Categorized | Current Affairs

And you thought Britain’s politicians were bad!

Posted on 30 May 2009 by Shamik Das

Indian Elections

Following the raft of allegations about MPs and their expenses this month, it would be understandable for you to have thought Britain’s lawmakers amongst the most corrupt on the planet.

If you were to glance across at events on the sub-Continent this week, however, you may have drawn a slightly different conclusion; set against the suspected criminals with dubious backgrounds elected in India’s General Election, Westminster comes across as a veritable bastion of propriety.

No fewer than 150 of the 541 MPs elected to the 15th Lok Sabha last weekend, which saw Prime Minister Manmohan Singh returned to power, have criminal cases pending against them – 28 per cent of the new legislature – of which 73 face serious charges.

Most shocking of all, 17 MPs have been charged with murder, or 3.14 per cent – equivalent to 20 MPs in the House of Commons. Unthinkable!

Of the 17, three face multiple charges of murder. Ramakant Yadav, BJP MP for Azamgarh in Uttar Pradesh and Shibu Soren, JMM member for Dumka in Jharkand are each charged with two counts of murder.

The most serious offender of all, however, seems to be Adhir Ranjan Chowdhury, INC representative for Baharampur, West Bengal, who faces three counts of murder, as well as charges of voluntarily causing hurt, wrongful restraint, criminal trespass, criminal intimidation and mischief causing damage to the amount of fifty rupees.

In addition to the 17 accused of murder, 19 have been indicted for attempted murder – one of whom, INC MP for Pratapgarh, Uttar Pradesh, Rajkumari Ratna Singh, faces two counts – four for kidnapping or abducting in order to murder and two for culpable homicide not amounting to murder.

Other crimes MPs have been charged with include forgery, rioting armed with a deadly weapon, defamation, dacoity, desertion, wrongful confinement, impersonation of a public servant, theft, robbery, slave trading, extortion, arson, child prostitution, bribery, assaulting a police officer, harbouring an offender, breaking an inmate out of jail, unlawful assembly, obscene acts and songs, domestic violence, promoting enmity between different religions, races and castes, obstructing the public highway, dangerous driving, attempted suicide and committing depredation on territories of Power at peace with the Government of India.

Phew! I dare say that any comparable offence from the above, if levelled against a sitting Member of Parliament here in Britain, would lead to them at the very least being suspended from their party if not facing outright expulsion from the House.

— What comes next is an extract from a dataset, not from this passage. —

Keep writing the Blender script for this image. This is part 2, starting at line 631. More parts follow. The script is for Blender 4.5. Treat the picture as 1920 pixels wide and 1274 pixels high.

Many losing candidates also have question marks against their name, according to the study by India’s National Election Watch, an umbrella group comprising more than 1,200 non-governmental organisations and other citizen led groups campaigning for transparency, good governance and electoral reform in the world’s largest democracy.

Some 965 unsuccessful candidates have criminal charges pending, one of whom, Dinesh Rathour, failed candidate for Araria constituency in Bihar, faces 58 counts – 52 of them for serious offences.

The lid may have been lifted on the unsavoury goings-on down in Westminster, from Home Affairs Select Committee chairman Keith Vaz’s 22 silk cushions and deposed Justice Minister Shahid Malik’s £730 massage chair to Labour backbencher Khaled Mahmood’s nine-night £1,350 stay at the five-star Bentley hotel in Kensington and Labour peer Baroness Uddin’s £100,000 expenses claim for an empty flat she’d never slept in, but nothing remotely as serious as murder.

Britain deserves better, it’s true, and many of those fingered, the likes of Luton South MP Margaret Moran and Home Secretary Jacqui Smith, deserve to wind up in jail, but no one’s been accused of grievous criminality; they aren’t half as bad as some of their counterparts across the globe.